| Yes a few, very few compared to the rest. You will note I said most of them don't use 0 days and even 1 days. A lot attempt exploitation in some form of another, typically for vulns older than a few months. It's simply too easy to use other means of delivery. Look at drive by: https://attack.mitre.org/techniques/T1189/ In most cases the only thing exploited is the sites hosting their malware (typical joomla/wp sites). Spear phishing attachment: https://attack.mitre.org/techniques/T1193 I see about 3 examples out of 40 that use exploits. Spearphishing link: https://attack.mitre.org/techniques/T1192/ 2/20 https://attack.mitre.org/techniques/T1190/ only 5 examples for public facing asset exploit,mostly sql injection. Mitre is not a complete list but they do a good job of keeping up with APT techniques. The most famous ones indeed use 0days and that is one of the reasons they're famous.

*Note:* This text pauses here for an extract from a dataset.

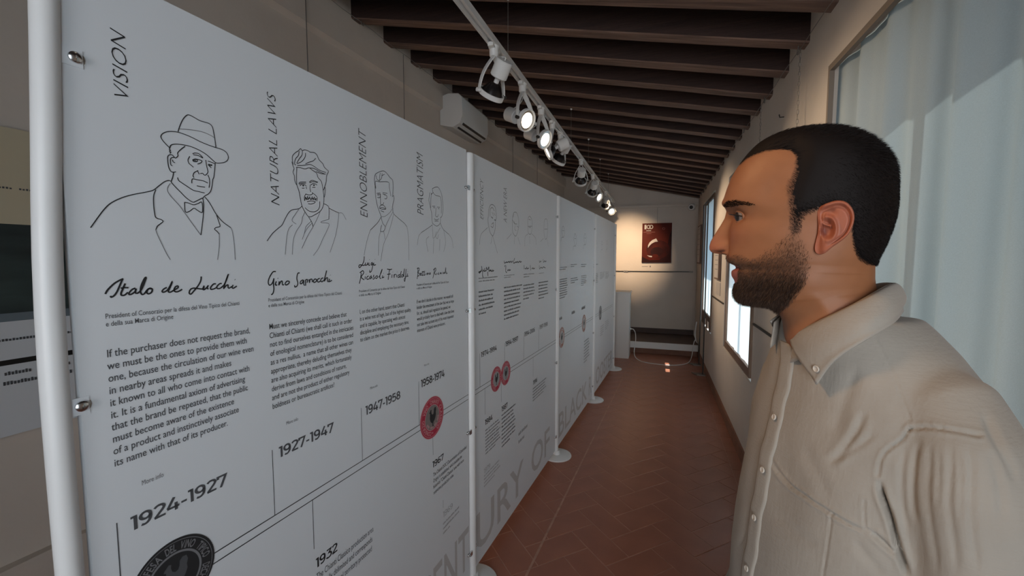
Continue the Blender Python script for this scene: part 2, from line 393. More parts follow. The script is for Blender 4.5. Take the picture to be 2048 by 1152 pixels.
for i, (s, lab) in enumerate(PS):
    c = O0 + Dv * s; t = thing('display_post', lab, 'post', tuple(c), 'posts carrying the display boards')
    top = sh(937, 305)[1] if i else 2.12
    b = MB()
    if i == 0:          # the slim near post is slightly bowed
        L = [(70, 0), (57, 250), (55, 400), (60, 500), (68, 700), (75, 790), (90, 960), (113, 1152)]; Rr = [(130, 0), (118, 270), (121, 400), (122, 500), (130, 700), (138, 800), (152, 930), (172, 1152)]
        R0 = .0165; yy_ = [p[1] for p in L]; pm = []
        for yq in np.linspace(0, 1152, 13):
            xm = (np.interp(yq, yy_, [p[0] for p in L]) + np.interp(yq, [p[1] for p in Rr], [p[0] for p in Rr])) / 2
            Pm = hit(xm, yq, O0, Nv); pm.append((float(Pm[2]), float((Pm - O0) @ Dv)))
        pm = pm[::-1]; hh = np.linspace(top, .012, 26); sc0 = np.interp(hh, [p[0] for p in pm], [p[1] for p in pm])
        sc0 = np.convolve(np.pad(sc0, 3, 'edge'), np.ones(7) / 7, 'valid')
        path = [O0 + Dv * sc0[k] + np.array([0, 0, hh[k]]) for k in range(26)]
        b.tube(path, R0, 28); 
    else:
        R0 = .0205; prof = [(R0, .012), (R0, top - .006), (R0 - .002, top - .001), (R0 - .004, top)]; b.lathe(prof, 28, c + Nv * .003)
    b.build('pole', M['post'], t, smooth=True)
    b = MB(); b.lathe([(.112, 0), (.114, .004), (.112, .010), (.106, .013), (.026, .015), (.022, .03), (.0212, .045)], 40, c + Nv * .012); b.build('base', M['post'], t, smooth=True)
    if i:
        for h in hb:
            b = MB(); b.obox(P3(s - .026, h, .008), Dv, Nv, (0, 0, 1), .010, .003, .010); b.build('bracket', M['chrome'], t)
# small chips in the near post's paint
# ---- lettering
_fc = {}
def glyphs(txt, off=0.0, shear=0.0, space=1.0):
    k = (txt, off, shear, space)
    if k not in _fc:
        c = D.curves.new('lettering', 'FONT'); c.body = txt; c.size = 1; c.offset = off; c.shear = shear; c.resolution_u = 3; c.space_character = space
        o = D.objects.new('lettering', c); me = D.meshes.new_from_object(o)
        v = np.array([p.co[:2] for p in me.vertices]) if len(me.vertices) else np.zeros((0, 2)); f = [tuple(p.vertices) for p in me.polygons]
        D.objects.remove(o); D.meshes.remove(me); D.curves.remove(c); _fc[k] = (v, f)
    return _fc[k]
def raw_w(txt, off=0.0, shear=0.0, space=1.0):
    v, f = glyphs(txt, off, shear, space); return v[:, 0].min(), v[:, 0].max()
CAPR = float(glyphs('H')[0][:, 1].max())
class Ink:
    def __init__(s, board, z=.0007): s.b = MB(); s.board = board; s.z = z
    def flat(s, uv, fs):            # uv in board coordinates (s, h)
        s.b.add([P3(u, v, s.z) for u, v in uv], fs); return s
    def line(s, txt, s0, h0, W, cap, off=0, shear=0, space=1.0, sx=None):
        v, f = glyphs(txt, off, shear, space); x0, x1 = v[:, 0].min(), v[:, 0].max()
        if sx is None: sx = W / (x1 - x0)
        s.flat([(s0 + (x - x0) * sx, h0 + y * cap / CAPR) for x, y in v], f); return s
    def stroke(s, uv, wd):          # a drawn line of constant width with round joins
        uv = [np.array(p, float) for p in uv]; n = len(uv)
        if n == 1:
            c = uv[0]; s.flat([c + wd * np.array([math.cos(a), math.sin(a)]) for a in np.linspace(0, 5.5, 8)], [tuple(range(8))]); return s
        vs = []; 
        for i in range(n):
            t = uv[min(i + 1, n - 1)] - uv[max(i - 1, 0)]; t = t / (np.linalg.norm(t) + 1e-9); p = np.array([-t[1], t[0]]) * wd / 2
            vs += [uv[i] + p, uv[i] - p]
        s.flat(vs, [(2 * i, 2 * i + 1, 2 * i + 3, 2 * i + 2) for i in range(n - 1)]); return s
    def build(s, name, m, label=None):
        if not s.b.v: return None
        o = s.b.build(name, M[m], s.board)
        if label: o['label'] = label
        return o
def smooth_px(pts, sub=5):          # Catmull-Rom through traced points
    if len(pts) < 3: return [np.array(p, float) for p in pts]
    P = [np.array(p, float) for p in pts]; P = [2 * P[0] - P[1]] + P + [2 * P[-1] - P[-2]]; out = []
    for i in range(1, len(P) - 2):
        for k in range(sub):
            t = k / sub; a, b, c, d = P[i - 1:i + 3]
            out.append(0.5 * ((2 * b) + (c - a) * t + (2 * a - 5 * b + 4 * c - d) * t * t + (3 * b - a - 3 * c + d) * t ** 3))
    out.append(P[-2]); return out
def traced(ink, strokes, ox, oy, sc, wd, sub=5):
    for st in strokes:
        pts = smooth_px(st, sub); ink.stroke([sh(ox + p[0] / sc, oy + p[1] / sc) for p in pts], wd)
def S(txt):     # 'x,y x,y|x,y ...' -> strokes
    return [[tuple(float(q) for q in p.split(',')) for p in st.split()] for st in txt.strip().split('|')]
A_, Bb, Cb, Db = boards
# vertical headings (read upwards)
def heading(board, txt, xb, xc, y0, y1, m='ink', off=-.016, shear=.25):
    s0, h0 = sh(xb, y0); s1, h1 = sh(xb, y1); sc_, _ = sh(xc, y0); cap = s0 - sc_
    v, f = glyphs(txt, off, shear, 1.0); x0, x1 = v[:, 0].min(), v[:, 0].max(); k = (h1 - h0) / (x1 - x0)
    Ink(board).flat([(s0 - y * cap / CAPR, h0 + (x - x0) * k) for x, y in v], f).build('heading', m)
heading(A_, 'VISION', 258, 228, 199, 70)
heading(A_, 'NATURAL LAWS', 559, 542, 411, 193)
heading(A_, 'ENNOBLEMENT', 735, 720.5, 435, 263)
heading(A_, 'PRAGMATISM', 847, 834.5, 430, 309)
heading(Bb, 'EFFICIENCY', 966.5, 960, 439, 359, 'ink2')
heading(Bb, 'A NEW ERA', 1013.5, 1007, 446, 377, 'ink2')
# portraits, line drawings
PL = iter(['line portrait of an old man in a hat and bow tie', 'line portrait of a man with wavy hair and a moustache', 'line portrait of a long faced man with short hair', 'line portrait of a smiling man in a suit'])
def portrait(board, dark, light, ox, oy, sc, wd, m1='ink', m2='ink3'):
    if dark:
        a = Ink(board); traced(a, S(dark), ox, oy, sc, wd); o = a.build('portrait_drawing', m1, next(PL, None)); o['kind'] = 'stuff'
    if light:
        a = Ink(board); traced(a, S(light), ox, oy, sc, wd * .8); o = a.build('portrait_drawing', m2, 'faded coat lines of a portrait'); o['kind'] = 'stuff'
portrait(A_, '''740,228 752,190 775,140 800,112 820,108 850,122 900,150 960,168 985,190 995,225 1005,280 1013,343|680,345 650,315 625,285 617,262 630,242 665,228 715,228 760,238 830,265 900,300 960,325 1013,343 1060,358 1090,380 1102,410 1095,435 1070,450 1030,455 1010,452
|680,345 690,325 720,318 770,322 830,335 890,360 940,390 980,425 1010,452|790,333 765,352 738,380 740,402 722,418 710,408 695,395 675,397 665,412 667,450 675,490 690,515 710,520 725,517|710,415 695,415 685,430 688,465 700,475|700,430 705,445 718,452|680,345 678,358 686,362 678,370 688,376 680,384
|708,520 703,550 690,590|1008,455 1003,510 998,555 990,575 985,620 975,655 960,675 935,690 918,705|845,388 860,382 885,385 905,400 918,418 885,400 850,395|825,405 812,430 818,455 835,470 852,485|843,432 865,425 890,430 912,438 905,452 880,462|845,438 860,428 880,432 876,444 855,444 848,436 872,438|955,440 985,450 1005,460|955,465 970,480 980,490|958,462 985,468 972,474 962,466
|940,432 945,470 952,500 955,520 940,540 925,538 918,528 900,530|885,508 870,515 855,525 848,545 855,560|880,510 893,535|840,600 840,575 850,568 880,575 920,582 955,598|955,540 965,565 968,600 963,632|875,618 905,624 935,628|737,558 745,580 775,602 810,625 850,650 890,660 932,670
|690,592 720,625 760,665 800,705 845,735 870,728 915,705|787,737 815,742 852,755 885,745 912,738 915,808 885,798 855,780 825,800 793,805 787,737|110,920 160,850 210,785 260,740 340,702 420,680 500,665 560,650 600,620 640,590 670,580 690,585|580,645 565,690 565,760 575,835 590,852 620,862 632,875 615,890 592,908 580,935|935,700 970,745 1010,815 1060,875 1120,920|1018,830 1035,880 1042,910 1015,918 1003,930 1020,945 1037,965|918,705 925,760 920,850 905,972''',
'''748,208 800,212 870,220 930,235 975,255 1000,270|685,600 668,625 665,655 690,695 750,760 800,830 850,900 903,972|580,935 590,965 620,1030 660,1110 685,1150|1120,920 1132,950 1145,1040 1152,1150|1037,965 1037,1050 1025,1150''', 150, 200, 3.6, .0016)
portrait(A_, '''318,235 308,190 312,150 340,120 365,105 388,83 400,100 412,100 430,95 460,105 480,118 520,122 545,145 565,190 600,225 615,260 640,285 655,303 638,345 633,400 622,440 610,475|375,108 365,150 340,180 330,230 345,240|405,105 400,145 375,180 350,225|435,125 430,165 400,205 355,228|533,175 510,200 470,213 435,230|355,245 400,245 440,240 480,235 520,255 570,290 630,312|345,262 380,265 430,278 470,268 500,290 540,318 555,360 585,395 597,440 605,490
|470,268 520,275 570,305 628,330|535,303 580,322 625,328|303,208 315,250 325,275 315,310 328,345 330,380 340,415 352,432|352,262 348,350 352,430 372,490 385,560 400,630 430,690 470,738 530,715 580,680 605,630 612,560 605,490 610,475|610,475 622,455 622,510 615,550|370,420 385,405 440,403|372,425 400,415 440,415|470,405 500,388 555,405|475,412 505,400 550,410|382,440 400,425 430,430 442,445|400,462 425,462|485,432 510,418 535,425 545,435|500,455 530,455|405,438 412,434 420,438 412,443 405,438|508,434 515,430 523,434 515,440 508,434
|480,430 478,470 485,500|440,450 445,470|440,520 470,528 500,520 498,505|440,515 425,545 425,585|498,505 530,530 547,555 543,588|430,580 435,545 445,575 455,540 462,572 475,545 485,575 500,545 508,575 520,548 530,578 540,560|434,560 445,560 455,570 470,560 490,570 505,560 520,570 535,562|450,592 490,585 530,592|460,612 490,615 520,605 530,592|430,650 465,680 510,690 550,675 570,640 572,590|65,970 115,900 170,850 210,815 240,755 275,695 310,670 370,660 402,635|610,612 640,625 660,655 660,760|465,740 495,790 507,832|660,655 710,680 755,700''',
'''370,665 335,715 305,770 345,808|310,815 275,850 255,930 240,1100|430,690 405,745 395,800 345,880 318,960 308,1100|507,832 540,770 575,690|490,780 440,830 425,890 403,955|495,800 450,850 420,905|507,832 450,930 400,1040|660,760 580,790 660,805 640,870 600,950 560,1040 510,1110|755,700 745,800 720,930 670,1080|755,700 790,705 825,765''', 520, 280, 4.8, .0017)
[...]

But the end of the day they should be noteworthy based on damage done not "coolness" of the hack. Software exploitation is a thing but not only is it seen less and less, modern mitigations are making a lot of the techniques obsolete. Look at the fall of exploit kits as an example. |
Watering holes can be depending on how the malware is delivered once the user visits the site. If it just tries to download it and hope they click, that is not advanced IMO.
I do agree that this is what most organizations face as threats though. Resources like these are for people who want to eventually sell exploits, hunt for bugs, or learn enough to analyze them effectively. I do not think these are for teaching someone to teach corp users to not run docms.